Tuesday, 6 August 2024

the moustache (emmanuel carrère, tr. lanie goodman)

Carrère’s curious tale of everyday madness. We can all go mad one day, just like that, and end up in a Macau hotel, wondering what we did with our sanity. I wonder if it was in any way inspired by Scorsese’s short, The Big Shave. I once read a book by the author that annoyed me so much that I didn’t write about it here, and almost made me quit this whole process. I can't remember why, or even what the book was called. Maybe I invented it. The Moustache did not have the same effect, albeit one gets the sense that the writer is a cold fish. But that coldness underpins this savage dissection of ordinary bourgeois society, so it’s all good. 

Sunday, 4 August 2024

cowboy graves (bolaño, tr natasha wimmer)
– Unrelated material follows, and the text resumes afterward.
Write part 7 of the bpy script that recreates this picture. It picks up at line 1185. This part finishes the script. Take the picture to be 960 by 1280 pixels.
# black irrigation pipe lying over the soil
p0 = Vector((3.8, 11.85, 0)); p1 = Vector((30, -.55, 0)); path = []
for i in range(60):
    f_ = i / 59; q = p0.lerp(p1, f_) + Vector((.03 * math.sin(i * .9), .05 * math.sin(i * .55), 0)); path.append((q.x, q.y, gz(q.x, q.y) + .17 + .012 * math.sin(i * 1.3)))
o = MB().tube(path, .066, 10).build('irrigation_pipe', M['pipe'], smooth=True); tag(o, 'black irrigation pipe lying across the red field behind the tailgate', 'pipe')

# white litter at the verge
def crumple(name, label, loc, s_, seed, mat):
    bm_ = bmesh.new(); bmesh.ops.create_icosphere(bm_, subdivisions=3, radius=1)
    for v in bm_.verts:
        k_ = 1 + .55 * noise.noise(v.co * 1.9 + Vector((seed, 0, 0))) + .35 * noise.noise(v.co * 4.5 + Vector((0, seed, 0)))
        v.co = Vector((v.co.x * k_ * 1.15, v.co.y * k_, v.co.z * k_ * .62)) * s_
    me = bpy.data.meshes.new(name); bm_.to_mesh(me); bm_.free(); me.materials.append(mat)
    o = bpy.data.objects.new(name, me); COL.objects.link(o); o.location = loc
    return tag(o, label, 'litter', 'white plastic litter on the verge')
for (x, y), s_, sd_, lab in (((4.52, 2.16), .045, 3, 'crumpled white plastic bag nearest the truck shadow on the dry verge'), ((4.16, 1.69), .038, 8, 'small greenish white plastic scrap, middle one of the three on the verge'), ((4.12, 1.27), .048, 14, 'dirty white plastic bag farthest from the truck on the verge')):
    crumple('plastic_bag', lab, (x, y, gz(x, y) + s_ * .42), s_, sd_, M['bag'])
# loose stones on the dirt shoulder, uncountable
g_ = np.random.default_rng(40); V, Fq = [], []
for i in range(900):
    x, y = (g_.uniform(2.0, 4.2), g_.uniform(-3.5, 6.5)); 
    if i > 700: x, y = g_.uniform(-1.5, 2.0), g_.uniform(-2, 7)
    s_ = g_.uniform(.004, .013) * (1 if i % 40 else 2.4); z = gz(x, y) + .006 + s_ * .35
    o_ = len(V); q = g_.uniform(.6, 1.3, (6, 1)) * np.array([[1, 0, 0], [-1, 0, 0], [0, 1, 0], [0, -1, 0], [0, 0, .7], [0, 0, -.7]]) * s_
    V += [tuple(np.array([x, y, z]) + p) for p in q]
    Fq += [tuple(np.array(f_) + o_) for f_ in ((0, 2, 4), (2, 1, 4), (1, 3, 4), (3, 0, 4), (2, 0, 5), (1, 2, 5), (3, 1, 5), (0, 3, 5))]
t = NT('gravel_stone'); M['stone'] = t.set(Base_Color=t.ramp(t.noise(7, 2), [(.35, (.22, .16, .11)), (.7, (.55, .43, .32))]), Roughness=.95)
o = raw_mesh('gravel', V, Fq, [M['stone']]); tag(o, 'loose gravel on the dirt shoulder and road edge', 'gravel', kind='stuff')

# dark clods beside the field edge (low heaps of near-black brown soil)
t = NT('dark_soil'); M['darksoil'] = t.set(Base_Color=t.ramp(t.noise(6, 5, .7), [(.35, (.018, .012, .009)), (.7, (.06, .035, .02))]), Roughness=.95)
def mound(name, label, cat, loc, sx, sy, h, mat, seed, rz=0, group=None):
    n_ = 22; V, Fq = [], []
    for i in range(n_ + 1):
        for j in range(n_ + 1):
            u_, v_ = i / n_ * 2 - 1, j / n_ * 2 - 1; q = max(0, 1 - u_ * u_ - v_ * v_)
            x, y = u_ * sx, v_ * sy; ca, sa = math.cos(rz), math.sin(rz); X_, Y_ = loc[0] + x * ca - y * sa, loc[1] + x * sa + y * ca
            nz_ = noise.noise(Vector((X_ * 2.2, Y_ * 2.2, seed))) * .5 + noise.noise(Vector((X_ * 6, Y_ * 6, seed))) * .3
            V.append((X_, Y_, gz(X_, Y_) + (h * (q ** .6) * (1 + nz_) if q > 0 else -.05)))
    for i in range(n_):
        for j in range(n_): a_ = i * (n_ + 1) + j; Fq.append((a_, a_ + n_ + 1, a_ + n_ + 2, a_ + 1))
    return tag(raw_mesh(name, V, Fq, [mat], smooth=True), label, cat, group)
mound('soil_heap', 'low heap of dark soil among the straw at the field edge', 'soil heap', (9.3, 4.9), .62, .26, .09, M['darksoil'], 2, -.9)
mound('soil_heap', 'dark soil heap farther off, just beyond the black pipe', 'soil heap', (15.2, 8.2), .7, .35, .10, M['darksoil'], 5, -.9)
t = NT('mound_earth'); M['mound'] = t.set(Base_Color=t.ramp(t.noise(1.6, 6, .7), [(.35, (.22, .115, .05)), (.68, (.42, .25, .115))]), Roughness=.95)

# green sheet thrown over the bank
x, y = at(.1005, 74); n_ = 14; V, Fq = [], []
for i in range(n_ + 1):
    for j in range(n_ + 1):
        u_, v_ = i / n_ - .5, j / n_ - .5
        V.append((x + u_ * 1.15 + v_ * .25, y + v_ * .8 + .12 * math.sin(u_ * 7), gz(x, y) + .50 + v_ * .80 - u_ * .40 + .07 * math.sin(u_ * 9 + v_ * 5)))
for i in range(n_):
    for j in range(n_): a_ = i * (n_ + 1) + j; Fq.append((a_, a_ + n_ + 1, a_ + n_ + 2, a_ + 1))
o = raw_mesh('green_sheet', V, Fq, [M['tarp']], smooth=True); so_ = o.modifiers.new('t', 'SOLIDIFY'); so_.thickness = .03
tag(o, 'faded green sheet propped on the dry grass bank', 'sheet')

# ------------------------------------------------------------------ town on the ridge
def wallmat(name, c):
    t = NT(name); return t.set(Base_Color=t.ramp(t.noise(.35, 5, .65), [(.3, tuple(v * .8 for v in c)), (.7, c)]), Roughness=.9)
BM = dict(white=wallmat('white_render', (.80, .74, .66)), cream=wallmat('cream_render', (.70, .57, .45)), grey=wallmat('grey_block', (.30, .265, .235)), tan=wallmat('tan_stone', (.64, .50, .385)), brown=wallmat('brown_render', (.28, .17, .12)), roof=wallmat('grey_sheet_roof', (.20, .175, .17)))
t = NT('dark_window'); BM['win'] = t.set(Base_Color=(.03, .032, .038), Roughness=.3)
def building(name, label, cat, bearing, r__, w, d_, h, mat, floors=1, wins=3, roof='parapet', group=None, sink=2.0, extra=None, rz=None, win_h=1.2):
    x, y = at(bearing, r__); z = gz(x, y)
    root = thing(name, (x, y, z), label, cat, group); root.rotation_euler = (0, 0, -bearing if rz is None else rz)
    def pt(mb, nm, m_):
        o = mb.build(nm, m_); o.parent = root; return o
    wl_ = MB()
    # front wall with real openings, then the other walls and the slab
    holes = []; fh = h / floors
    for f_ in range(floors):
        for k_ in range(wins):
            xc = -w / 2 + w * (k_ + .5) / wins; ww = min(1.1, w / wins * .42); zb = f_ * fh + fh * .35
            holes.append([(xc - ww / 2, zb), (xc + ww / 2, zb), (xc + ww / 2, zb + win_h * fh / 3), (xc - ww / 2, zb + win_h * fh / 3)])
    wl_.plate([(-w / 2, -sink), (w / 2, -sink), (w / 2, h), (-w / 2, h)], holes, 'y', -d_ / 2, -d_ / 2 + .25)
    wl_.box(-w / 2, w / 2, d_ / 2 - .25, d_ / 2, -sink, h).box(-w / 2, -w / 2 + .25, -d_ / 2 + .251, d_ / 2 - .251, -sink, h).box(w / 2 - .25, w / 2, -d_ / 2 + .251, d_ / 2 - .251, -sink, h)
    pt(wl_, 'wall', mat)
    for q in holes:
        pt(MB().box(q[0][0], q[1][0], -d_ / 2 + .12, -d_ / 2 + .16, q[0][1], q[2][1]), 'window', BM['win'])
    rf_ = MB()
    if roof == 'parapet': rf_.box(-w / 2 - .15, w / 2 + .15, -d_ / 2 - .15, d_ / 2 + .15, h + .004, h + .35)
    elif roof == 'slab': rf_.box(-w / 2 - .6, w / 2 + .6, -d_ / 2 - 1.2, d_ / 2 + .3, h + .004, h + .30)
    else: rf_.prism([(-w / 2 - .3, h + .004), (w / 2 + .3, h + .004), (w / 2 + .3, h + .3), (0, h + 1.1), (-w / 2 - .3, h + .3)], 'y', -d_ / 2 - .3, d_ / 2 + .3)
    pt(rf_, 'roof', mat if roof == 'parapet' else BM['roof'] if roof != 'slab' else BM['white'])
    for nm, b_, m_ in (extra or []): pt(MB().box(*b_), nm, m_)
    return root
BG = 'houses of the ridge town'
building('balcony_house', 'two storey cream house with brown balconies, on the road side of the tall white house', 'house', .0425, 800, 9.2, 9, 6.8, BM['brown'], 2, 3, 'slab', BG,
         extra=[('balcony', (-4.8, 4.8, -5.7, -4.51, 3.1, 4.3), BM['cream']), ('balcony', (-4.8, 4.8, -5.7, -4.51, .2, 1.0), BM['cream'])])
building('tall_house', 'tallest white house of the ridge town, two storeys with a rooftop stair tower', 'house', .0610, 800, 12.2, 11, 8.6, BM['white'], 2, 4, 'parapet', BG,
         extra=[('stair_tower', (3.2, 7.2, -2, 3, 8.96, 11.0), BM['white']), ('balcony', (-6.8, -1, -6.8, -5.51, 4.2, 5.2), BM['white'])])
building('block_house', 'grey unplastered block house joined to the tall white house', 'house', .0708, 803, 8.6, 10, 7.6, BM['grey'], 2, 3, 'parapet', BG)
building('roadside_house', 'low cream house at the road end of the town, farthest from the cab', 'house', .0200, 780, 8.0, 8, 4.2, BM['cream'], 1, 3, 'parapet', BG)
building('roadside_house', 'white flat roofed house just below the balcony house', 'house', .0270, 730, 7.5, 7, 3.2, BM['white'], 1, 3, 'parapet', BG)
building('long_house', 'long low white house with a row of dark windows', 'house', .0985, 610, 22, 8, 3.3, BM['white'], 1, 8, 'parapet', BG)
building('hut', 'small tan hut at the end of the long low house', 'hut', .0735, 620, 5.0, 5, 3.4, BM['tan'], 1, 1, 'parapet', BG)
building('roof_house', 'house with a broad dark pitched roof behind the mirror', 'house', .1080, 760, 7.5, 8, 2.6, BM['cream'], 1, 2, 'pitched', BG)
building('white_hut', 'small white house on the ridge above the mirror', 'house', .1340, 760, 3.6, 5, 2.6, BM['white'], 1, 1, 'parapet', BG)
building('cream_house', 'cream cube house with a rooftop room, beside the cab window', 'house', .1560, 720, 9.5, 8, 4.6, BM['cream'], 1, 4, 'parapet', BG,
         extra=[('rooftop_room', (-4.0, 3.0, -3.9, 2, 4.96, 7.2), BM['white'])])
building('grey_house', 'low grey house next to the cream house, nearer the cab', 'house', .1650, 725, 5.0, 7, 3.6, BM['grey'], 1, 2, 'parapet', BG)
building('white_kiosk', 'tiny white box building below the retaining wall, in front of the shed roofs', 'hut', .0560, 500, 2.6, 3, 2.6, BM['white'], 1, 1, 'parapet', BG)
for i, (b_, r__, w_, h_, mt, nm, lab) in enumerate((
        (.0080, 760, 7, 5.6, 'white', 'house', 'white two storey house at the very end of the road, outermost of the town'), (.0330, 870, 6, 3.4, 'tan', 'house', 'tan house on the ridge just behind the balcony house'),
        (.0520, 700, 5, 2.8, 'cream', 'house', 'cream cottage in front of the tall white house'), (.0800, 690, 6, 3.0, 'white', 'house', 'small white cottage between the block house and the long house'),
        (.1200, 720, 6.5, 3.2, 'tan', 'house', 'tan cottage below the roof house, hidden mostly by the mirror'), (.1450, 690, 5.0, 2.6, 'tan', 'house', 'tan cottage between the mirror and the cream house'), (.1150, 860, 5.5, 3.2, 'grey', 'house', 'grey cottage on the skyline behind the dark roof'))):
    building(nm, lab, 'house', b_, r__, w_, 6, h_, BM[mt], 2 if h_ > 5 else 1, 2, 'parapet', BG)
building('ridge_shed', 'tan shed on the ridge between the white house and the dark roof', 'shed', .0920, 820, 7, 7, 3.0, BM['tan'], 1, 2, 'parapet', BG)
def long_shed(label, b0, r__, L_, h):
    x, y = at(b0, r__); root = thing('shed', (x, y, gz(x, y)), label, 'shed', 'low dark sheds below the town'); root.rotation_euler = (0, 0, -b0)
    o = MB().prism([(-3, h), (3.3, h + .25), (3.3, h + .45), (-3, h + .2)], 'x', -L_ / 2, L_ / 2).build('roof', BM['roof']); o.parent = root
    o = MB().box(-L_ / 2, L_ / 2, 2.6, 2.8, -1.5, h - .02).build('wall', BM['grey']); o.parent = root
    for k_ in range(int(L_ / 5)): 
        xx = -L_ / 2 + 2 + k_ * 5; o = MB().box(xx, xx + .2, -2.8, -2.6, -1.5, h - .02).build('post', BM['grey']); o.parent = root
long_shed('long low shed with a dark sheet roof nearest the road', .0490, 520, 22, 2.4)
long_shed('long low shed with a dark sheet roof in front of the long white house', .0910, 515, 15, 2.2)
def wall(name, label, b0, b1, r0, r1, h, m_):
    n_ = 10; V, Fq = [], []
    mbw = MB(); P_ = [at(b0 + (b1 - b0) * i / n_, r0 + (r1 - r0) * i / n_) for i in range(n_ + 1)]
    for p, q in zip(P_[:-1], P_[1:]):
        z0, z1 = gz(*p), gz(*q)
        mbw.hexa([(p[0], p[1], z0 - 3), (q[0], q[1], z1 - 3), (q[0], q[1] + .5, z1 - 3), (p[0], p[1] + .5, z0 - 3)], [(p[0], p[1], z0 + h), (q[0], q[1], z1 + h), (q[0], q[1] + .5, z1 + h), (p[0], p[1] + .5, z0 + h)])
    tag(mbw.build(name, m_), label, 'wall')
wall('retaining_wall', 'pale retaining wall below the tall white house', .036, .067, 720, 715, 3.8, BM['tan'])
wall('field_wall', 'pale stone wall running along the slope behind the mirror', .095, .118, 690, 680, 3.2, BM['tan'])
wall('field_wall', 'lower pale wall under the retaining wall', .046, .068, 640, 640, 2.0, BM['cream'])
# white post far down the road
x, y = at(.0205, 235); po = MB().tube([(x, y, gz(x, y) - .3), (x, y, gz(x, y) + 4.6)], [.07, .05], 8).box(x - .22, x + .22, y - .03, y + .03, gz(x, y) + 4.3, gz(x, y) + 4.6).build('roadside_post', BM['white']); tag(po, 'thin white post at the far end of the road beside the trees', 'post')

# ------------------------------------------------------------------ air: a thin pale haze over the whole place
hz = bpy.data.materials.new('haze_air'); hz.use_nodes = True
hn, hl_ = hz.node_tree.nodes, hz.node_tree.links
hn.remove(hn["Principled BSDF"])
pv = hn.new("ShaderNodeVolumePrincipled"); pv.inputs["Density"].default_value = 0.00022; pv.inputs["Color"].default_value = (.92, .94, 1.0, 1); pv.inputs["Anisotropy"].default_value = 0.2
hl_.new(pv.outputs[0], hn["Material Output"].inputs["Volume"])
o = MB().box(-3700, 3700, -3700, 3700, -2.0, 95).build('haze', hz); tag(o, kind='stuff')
Returning to Bolaño after so long feels like coming home. This book is a collection of three separate texts, excavated apparently from his hard drive, composed in the nineties and in the year before his death. As Juan Antonio Masoliver Ródenas’ afterword puts it eloquently, the themes and characters are culled from the Bolaño universe. Familiar figures pop up. New arrivals appear. The stories range between Mexico, Chile and Europe. There is nothing new here and plenty that is new. To what extent are the stories autobiographical, marked by the presence of Bolaño’s alter ego, Arturo Belano? Two of the tales feature the day of the Pinochet coup, and these have the smell of the real, albeit we know they are not the real, they are fictions, spun from the writer’s skull. The author will always be a touchstone of my literary life. Part of the pleasure of reading is diving into the themes and issues which fascinate the reader. Few writers of my time have scaled the divides of my own life; but the one who unfailingly goes there is Roberto Bolaño.